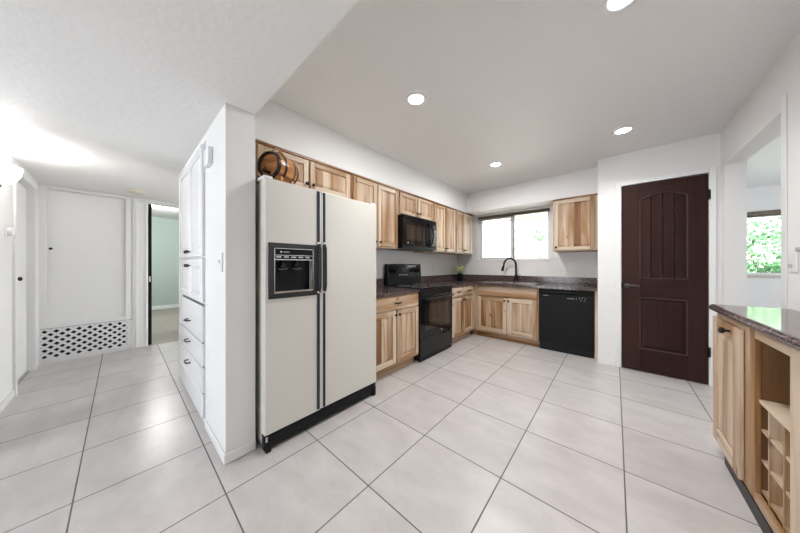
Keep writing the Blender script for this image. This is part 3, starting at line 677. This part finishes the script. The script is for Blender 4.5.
--
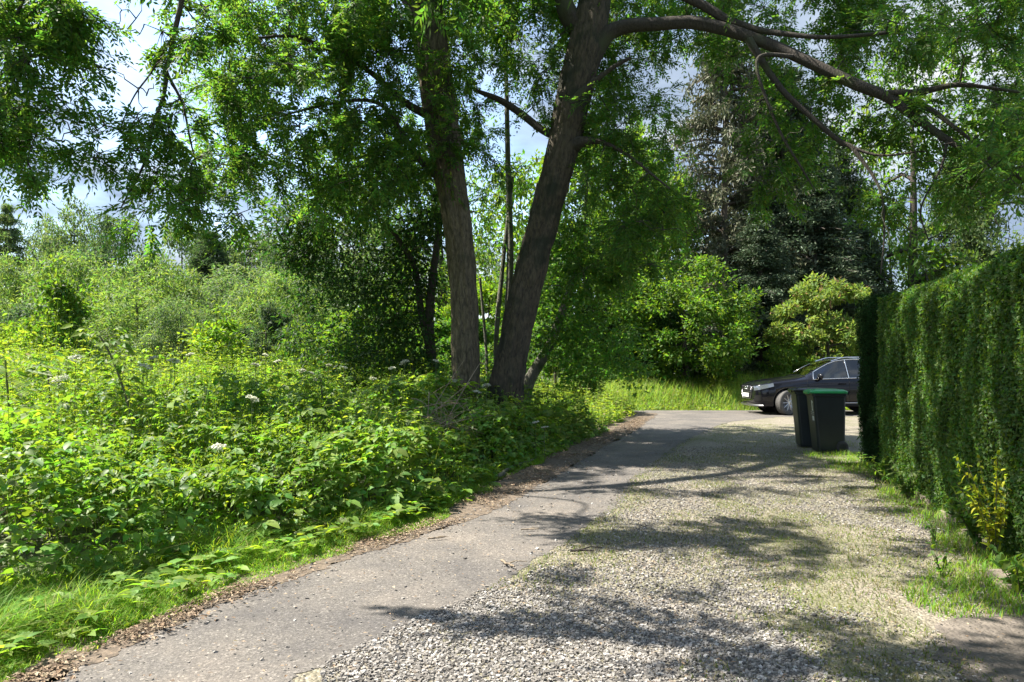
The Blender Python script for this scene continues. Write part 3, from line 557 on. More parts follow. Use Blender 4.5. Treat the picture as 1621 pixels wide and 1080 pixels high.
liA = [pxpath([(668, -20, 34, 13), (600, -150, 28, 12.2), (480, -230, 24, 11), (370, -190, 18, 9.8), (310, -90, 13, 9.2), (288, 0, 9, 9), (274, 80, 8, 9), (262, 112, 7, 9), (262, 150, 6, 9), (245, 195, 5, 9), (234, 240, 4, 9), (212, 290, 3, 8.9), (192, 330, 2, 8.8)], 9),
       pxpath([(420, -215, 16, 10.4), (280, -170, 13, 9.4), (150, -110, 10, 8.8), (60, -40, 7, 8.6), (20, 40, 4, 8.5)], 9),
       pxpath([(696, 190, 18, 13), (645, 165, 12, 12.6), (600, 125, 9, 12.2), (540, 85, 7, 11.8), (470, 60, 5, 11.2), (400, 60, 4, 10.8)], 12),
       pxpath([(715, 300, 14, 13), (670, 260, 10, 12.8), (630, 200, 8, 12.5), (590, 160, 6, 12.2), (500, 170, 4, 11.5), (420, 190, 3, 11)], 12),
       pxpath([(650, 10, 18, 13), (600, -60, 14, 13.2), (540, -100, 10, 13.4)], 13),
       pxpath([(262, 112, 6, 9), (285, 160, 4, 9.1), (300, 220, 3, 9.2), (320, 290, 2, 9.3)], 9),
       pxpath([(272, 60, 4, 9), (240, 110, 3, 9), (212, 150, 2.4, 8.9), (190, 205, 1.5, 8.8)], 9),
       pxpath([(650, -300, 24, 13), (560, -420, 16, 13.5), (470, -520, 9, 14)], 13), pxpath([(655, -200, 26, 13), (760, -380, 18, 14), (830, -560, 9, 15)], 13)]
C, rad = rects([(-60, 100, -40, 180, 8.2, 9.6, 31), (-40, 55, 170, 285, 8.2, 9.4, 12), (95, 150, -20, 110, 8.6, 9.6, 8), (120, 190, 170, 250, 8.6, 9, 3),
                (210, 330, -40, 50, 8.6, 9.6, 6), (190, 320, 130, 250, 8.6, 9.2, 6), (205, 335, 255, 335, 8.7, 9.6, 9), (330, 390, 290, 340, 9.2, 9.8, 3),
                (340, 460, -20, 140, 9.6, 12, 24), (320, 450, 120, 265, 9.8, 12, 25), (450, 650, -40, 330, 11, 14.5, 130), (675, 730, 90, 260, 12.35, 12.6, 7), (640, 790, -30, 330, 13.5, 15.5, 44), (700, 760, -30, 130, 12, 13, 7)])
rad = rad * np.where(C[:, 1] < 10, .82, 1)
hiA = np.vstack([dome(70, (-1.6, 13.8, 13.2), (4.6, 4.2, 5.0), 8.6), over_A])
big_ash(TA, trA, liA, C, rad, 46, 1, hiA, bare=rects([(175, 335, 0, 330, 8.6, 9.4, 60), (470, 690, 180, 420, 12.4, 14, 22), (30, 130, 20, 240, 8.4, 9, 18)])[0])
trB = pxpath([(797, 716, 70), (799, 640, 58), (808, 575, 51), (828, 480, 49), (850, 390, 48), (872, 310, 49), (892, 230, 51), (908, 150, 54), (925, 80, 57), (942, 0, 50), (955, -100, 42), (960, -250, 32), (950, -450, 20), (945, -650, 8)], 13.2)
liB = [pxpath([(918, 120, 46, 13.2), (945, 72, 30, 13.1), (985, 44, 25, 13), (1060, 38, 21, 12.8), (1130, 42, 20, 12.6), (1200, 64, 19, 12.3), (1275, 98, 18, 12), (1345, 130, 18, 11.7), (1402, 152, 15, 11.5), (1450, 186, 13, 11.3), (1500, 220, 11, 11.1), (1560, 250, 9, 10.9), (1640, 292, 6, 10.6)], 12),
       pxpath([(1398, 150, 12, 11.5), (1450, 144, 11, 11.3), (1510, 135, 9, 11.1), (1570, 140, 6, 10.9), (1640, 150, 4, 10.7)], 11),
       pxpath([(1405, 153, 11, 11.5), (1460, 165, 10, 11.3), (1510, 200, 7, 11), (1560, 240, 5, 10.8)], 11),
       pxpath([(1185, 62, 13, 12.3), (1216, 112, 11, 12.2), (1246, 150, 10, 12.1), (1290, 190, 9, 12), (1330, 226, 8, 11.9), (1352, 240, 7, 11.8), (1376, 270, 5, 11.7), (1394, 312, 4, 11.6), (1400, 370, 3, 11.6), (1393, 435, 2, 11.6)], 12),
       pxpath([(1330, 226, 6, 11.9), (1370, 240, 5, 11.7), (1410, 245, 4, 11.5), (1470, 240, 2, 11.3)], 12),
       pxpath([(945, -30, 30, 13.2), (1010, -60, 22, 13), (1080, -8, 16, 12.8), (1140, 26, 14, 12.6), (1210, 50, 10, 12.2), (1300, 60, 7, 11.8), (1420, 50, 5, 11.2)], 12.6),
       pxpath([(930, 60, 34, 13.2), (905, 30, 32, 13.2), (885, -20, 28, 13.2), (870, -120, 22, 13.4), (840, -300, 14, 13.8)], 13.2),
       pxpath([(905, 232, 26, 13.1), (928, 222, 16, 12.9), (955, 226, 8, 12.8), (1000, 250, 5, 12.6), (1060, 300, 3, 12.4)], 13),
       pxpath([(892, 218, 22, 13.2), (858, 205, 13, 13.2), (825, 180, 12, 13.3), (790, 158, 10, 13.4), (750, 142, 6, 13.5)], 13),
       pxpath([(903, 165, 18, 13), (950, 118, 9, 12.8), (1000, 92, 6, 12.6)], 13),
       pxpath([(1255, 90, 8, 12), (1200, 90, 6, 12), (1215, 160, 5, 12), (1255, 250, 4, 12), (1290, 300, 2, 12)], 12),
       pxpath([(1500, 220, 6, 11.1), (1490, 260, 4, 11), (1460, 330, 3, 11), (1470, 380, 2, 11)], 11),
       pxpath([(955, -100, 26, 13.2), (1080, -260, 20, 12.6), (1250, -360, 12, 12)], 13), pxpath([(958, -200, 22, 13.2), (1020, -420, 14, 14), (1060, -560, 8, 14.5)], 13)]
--
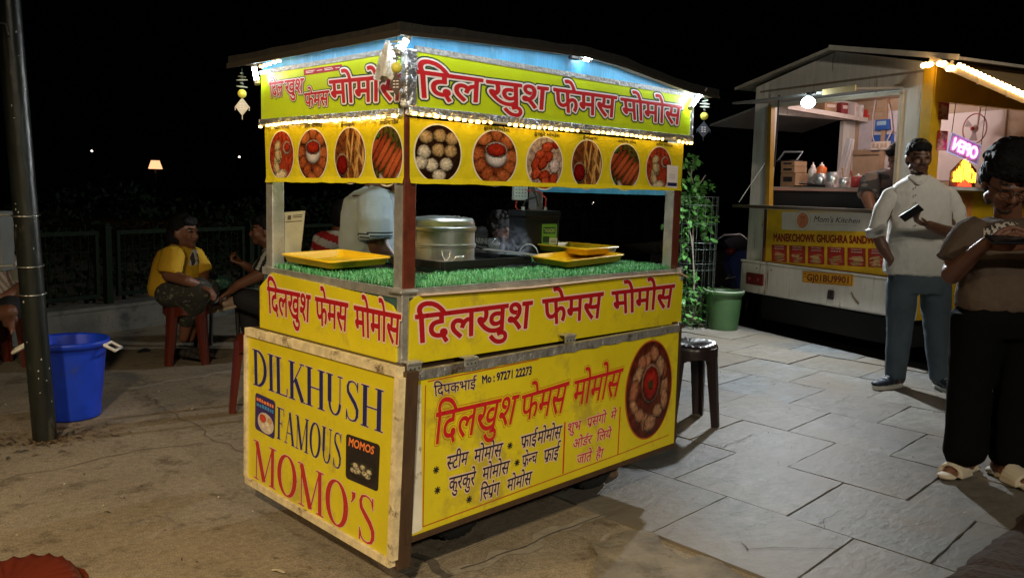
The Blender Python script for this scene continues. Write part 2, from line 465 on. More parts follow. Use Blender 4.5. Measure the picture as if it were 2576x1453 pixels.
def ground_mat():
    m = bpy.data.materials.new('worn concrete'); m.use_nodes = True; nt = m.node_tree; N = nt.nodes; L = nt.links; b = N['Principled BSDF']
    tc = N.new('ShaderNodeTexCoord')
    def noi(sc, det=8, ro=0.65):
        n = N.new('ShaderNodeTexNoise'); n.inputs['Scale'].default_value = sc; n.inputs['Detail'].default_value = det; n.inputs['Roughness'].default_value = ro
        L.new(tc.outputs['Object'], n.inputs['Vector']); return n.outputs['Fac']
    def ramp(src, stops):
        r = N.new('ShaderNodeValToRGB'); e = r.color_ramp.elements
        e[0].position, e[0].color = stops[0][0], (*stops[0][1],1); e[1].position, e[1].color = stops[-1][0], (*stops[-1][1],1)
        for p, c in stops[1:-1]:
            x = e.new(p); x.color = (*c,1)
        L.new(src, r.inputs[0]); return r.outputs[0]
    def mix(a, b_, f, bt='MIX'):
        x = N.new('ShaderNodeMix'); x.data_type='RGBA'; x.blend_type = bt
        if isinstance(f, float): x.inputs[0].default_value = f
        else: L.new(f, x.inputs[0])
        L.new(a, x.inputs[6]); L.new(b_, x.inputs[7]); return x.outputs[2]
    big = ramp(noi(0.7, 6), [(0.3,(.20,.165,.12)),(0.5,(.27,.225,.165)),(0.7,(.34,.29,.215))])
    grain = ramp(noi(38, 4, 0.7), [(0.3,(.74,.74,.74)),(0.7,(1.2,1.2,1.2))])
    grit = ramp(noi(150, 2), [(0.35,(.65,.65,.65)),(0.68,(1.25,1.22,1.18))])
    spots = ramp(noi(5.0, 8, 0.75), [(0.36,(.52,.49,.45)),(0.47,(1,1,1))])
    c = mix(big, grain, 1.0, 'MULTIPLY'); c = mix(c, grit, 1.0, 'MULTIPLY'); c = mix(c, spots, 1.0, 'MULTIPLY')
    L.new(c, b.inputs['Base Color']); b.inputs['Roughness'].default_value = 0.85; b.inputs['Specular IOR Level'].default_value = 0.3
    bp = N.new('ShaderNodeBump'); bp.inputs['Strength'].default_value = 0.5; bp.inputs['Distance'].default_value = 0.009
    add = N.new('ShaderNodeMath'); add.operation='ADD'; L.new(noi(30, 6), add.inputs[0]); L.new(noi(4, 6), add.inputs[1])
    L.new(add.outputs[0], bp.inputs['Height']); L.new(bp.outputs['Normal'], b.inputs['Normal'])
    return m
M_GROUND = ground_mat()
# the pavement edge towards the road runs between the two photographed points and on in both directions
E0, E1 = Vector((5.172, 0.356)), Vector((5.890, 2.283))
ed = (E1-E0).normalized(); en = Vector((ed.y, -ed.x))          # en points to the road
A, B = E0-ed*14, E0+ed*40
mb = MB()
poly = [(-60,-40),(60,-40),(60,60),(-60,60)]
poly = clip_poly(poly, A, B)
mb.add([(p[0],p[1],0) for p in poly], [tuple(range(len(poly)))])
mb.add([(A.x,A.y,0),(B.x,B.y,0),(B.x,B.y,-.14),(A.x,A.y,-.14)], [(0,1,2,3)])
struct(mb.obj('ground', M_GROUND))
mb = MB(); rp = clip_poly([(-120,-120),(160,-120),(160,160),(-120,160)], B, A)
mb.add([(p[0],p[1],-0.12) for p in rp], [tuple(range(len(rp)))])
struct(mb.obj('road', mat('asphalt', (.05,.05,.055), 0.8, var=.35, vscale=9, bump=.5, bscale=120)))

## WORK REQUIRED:
Gather each line in the data that holds the string "Python".

## TASK OUTPUT:
The Blender Python script for this scene continues. Write part 3, from line 557 on. More parts follow. Use Blender 4.5. Treat the picture as 1621 pixels wide and 1080 pixels high.
The Blender Python script for this scene continues. Write part 2, from line 465 on. More parts follow. Use Blender 4.5. Measure the picture as if it were 2576x1453 pixels.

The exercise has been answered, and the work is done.